On 3 July, MEPs agreed to accept without amendments the Council’s common position on the Marco Polo Programme which promotes transport intermodality. The thresholds for funding projects to reduce pressure on the European road networks are reduced in order to allow funding for smaller innovative projects.

In order to enable the Marco Polo Programme to launch its calls for tender as soon as possible, the Parliament agreed to accept the Council’s Common position without amendments in second reading.

The Parliament proposed a reduction in the minimum subsidy thresholds for each of the three categories of actions which halves the amounts proposed by the Commission. To provide funding to smaller innovative projects, for example those proposed by a consortium of SMEs. The following actions will be funded:

  • modal transfer measures (start-up aid for new non-road freight services): the minimum subsidy threshold is 500,000 euro instead of the Commission’s 1 million;
  • catalyst measures (launching new services offsetting market shortcomings): the minimum subsidy threshold is 1.5 million euro instead of the Commission’s 3 million;
  • common learning actions: (aid for cooperation and know-how transfers): the minimum subsidy threshold is 250,000 euro instead of the Commission’s 500,000.


TheCommunity of European Railways (CER)is disappointed that the budget and length of this programme were reduced.


The goal of the Marco Polo programme is to help stabilise the balance between modes of transport at 1998 levels by 2010, as laid down in the Commission's White Paper on transport.
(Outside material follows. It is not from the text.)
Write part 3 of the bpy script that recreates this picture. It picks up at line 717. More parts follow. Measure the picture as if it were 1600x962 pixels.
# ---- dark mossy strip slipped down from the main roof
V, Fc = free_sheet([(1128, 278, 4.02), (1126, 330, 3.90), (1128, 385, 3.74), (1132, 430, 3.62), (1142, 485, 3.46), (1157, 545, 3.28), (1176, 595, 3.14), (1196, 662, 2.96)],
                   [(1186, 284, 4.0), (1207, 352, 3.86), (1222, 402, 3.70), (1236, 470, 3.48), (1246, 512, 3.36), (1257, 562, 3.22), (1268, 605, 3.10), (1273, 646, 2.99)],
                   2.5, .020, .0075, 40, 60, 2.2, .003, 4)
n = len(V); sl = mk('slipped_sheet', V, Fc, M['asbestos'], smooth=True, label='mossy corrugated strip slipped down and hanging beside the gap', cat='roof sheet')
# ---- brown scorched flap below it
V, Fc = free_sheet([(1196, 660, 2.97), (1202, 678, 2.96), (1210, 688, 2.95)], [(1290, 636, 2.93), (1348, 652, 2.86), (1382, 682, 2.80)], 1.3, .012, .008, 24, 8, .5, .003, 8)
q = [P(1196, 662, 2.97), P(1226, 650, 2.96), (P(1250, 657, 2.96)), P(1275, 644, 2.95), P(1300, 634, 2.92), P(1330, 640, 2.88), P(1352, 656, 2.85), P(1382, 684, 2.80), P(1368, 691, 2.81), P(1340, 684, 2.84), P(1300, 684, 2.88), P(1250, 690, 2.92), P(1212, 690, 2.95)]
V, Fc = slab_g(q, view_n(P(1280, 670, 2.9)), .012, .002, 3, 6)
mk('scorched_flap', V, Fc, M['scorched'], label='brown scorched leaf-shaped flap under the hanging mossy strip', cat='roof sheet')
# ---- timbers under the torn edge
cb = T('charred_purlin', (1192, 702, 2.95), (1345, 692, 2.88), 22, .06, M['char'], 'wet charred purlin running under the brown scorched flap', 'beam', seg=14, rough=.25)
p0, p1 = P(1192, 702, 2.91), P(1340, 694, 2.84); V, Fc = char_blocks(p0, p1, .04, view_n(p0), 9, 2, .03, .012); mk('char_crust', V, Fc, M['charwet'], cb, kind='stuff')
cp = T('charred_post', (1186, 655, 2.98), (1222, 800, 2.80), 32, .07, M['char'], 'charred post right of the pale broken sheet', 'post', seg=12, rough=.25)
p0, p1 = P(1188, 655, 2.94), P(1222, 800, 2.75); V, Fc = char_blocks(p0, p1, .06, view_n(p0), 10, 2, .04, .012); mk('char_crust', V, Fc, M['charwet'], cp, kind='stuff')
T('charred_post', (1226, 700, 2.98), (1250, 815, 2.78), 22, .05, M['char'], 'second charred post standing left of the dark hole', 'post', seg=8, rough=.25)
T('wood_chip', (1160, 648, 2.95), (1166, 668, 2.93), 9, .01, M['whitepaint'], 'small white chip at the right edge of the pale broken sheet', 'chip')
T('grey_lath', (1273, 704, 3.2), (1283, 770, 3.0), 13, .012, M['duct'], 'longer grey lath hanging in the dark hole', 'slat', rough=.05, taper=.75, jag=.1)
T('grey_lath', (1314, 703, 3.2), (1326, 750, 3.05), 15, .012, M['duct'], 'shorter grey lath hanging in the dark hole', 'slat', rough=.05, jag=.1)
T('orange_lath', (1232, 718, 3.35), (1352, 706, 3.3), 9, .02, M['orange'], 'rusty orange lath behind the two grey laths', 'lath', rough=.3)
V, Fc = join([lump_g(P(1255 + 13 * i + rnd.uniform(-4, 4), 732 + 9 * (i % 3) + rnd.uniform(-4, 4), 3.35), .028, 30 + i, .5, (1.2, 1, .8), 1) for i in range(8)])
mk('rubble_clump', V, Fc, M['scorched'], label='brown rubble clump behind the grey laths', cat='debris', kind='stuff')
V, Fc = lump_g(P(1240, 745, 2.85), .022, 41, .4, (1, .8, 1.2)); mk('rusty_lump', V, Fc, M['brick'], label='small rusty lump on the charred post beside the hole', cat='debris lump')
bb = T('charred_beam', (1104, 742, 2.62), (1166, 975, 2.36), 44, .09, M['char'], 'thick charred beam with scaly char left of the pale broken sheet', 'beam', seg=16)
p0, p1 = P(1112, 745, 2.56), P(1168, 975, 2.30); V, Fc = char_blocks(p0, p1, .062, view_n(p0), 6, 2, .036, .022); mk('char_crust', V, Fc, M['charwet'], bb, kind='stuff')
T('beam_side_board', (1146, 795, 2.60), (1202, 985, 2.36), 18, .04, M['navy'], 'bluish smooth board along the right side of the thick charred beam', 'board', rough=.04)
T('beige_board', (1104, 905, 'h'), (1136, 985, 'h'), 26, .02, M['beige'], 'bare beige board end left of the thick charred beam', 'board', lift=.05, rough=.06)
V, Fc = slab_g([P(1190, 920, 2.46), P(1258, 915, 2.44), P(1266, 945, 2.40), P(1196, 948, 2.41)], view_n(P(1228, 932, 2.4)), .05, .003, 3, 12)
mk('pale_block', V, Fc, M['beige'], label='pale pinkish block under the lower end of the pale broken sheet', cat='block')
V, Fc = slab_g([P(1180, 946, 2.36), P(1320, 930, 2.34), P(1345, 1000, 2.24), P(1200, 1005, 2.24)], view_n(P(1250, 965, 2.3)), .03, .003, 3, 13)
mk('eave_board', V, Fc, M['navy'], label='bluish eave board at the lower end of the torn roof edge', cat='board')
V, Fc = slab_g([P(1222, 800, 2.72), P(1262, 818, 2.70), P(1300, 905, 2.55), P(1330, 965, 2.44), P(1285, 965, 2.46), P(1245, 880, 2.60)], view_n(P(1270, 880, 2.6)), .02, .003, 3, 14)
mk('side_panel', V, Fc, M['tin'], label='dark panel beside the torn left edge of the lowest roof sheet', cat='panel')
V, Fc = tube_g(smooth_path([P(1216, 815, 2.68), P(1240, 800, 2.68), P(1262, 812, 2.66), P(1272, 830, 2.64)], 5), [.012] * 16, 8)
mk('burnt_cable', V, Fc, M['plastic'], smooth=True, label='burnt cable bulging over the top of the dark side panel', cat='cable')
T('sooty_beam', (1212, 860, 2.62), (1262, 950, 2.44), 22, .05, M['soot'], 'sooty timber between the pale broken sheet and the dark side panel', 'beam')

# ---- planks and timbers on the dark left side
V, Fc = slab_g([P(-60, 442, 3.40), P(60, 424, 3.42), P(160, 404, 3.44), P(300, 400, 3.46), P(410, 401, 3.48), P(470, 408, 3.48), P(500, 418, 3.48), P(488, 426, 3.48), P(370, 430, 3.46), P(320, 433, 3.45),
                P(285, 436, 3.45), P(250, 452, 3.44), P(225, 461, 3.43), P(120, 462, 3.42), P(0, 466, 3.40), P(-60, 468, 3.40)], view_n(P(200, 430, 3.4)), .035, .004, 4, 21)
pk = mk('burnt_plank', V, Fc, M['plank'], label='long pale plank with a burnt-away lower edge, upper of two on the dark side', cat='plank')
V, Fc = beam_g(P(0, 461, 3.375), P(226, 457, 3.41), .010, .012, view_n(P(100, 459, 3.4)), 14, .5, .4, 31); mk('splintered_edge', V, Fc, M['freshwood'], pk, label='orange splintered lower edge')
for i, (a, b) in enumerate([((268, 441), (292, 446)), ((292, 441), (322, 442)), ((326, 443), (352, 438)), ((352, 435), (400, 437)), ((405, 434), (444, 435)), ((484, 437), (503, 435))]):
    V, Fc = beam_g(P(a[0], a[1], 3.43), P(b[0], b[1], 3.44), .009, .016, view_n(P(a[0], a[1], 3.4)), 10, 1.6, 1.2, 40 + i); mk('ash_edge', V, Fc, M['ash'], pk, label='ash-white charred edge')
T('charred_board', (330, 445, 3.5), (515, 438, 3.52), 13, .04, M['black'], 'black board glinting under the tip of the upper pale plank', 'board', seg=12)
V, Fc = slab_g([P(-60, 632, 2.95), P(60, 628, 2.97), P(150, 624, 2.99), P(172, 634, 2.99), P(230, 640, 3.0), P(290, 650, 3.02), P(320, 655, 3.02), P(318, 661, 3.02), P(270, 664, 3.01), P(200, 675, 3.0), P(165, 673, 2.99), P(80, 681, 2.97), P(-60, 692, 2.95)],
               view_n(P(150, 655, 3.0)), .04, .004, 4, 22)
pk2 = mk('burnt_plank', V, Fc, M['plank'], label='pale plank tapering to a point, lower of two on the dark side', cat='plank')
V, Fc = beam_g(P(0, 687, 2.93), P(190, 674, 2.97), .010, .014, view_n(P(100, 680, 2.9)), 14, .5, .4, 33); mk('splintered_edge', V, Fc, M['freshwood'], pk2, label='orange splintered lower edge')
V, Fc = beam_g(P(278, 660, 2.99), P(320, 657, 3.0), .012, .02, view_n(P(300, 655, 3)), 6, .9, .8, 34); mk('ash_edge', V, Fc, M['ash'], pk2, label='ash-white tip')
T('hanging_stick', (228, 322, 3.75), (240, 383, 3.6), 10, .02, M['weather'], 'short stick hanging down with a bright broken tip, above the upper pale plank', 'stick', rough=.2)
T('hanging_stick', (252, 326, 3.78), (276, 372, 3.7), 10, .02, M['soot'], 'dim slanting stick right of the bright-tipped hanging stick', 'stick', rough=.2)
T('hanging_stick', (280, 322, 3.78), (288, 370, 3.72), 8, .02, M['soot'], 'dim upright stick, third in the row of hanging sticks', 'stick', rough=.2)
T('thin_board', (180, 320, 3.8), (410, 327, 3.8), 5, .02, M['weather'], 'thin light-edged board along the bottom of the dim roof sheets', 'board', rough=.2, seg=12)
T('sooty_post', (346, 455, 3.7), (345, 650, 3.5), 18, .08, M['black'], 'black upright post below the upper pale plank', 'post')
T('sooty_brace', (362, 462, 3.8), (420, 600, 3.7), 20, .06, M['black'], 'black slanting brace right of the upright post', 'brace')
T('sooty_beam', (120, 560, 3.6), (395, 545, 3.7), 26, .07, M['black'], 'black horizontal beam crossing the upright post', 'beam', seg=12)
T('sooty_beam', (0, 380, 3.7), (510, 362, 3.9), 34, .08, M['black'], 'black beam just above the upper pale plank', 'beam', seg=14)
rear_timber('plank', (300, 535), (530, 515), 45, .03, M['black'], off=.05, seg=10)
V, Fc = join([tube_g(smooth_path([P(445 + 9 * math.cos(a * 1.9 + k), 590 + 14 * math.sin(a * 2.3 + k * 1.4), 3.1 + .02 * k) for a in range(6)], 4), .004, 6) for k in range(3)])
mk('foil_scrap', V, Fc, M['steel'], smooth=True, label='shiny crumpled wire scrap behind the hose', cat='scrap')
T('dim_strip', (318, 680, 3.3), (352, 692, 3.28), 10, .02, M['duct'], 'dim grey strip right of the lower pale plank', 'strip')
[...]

This means that the expected growth in road freight (about 12 billion tonne-kilometres per year) needs to be shifted to other modes of transport, such as short-sea shipping, rail and inland waterways.

The programme consists of three types of actions: modal shift actions, catalyst actions and common learning actions.

In its draft regulation of 4 February 2002, the Commission proposed a financial framework for the programme of 115 milion euro for a five-year period running from 1 January 2003 to 31 December 2007.

On 6 December 2002, the Council agreed on a budget of 75 million euro for a four-year period running from 1 January 2003 to 31 December 2006.


The Marco Polo Programme should be fully operational from 2003. By 31 December 2005 at the latest, the Commission has to present an assessment report on the results of the programme.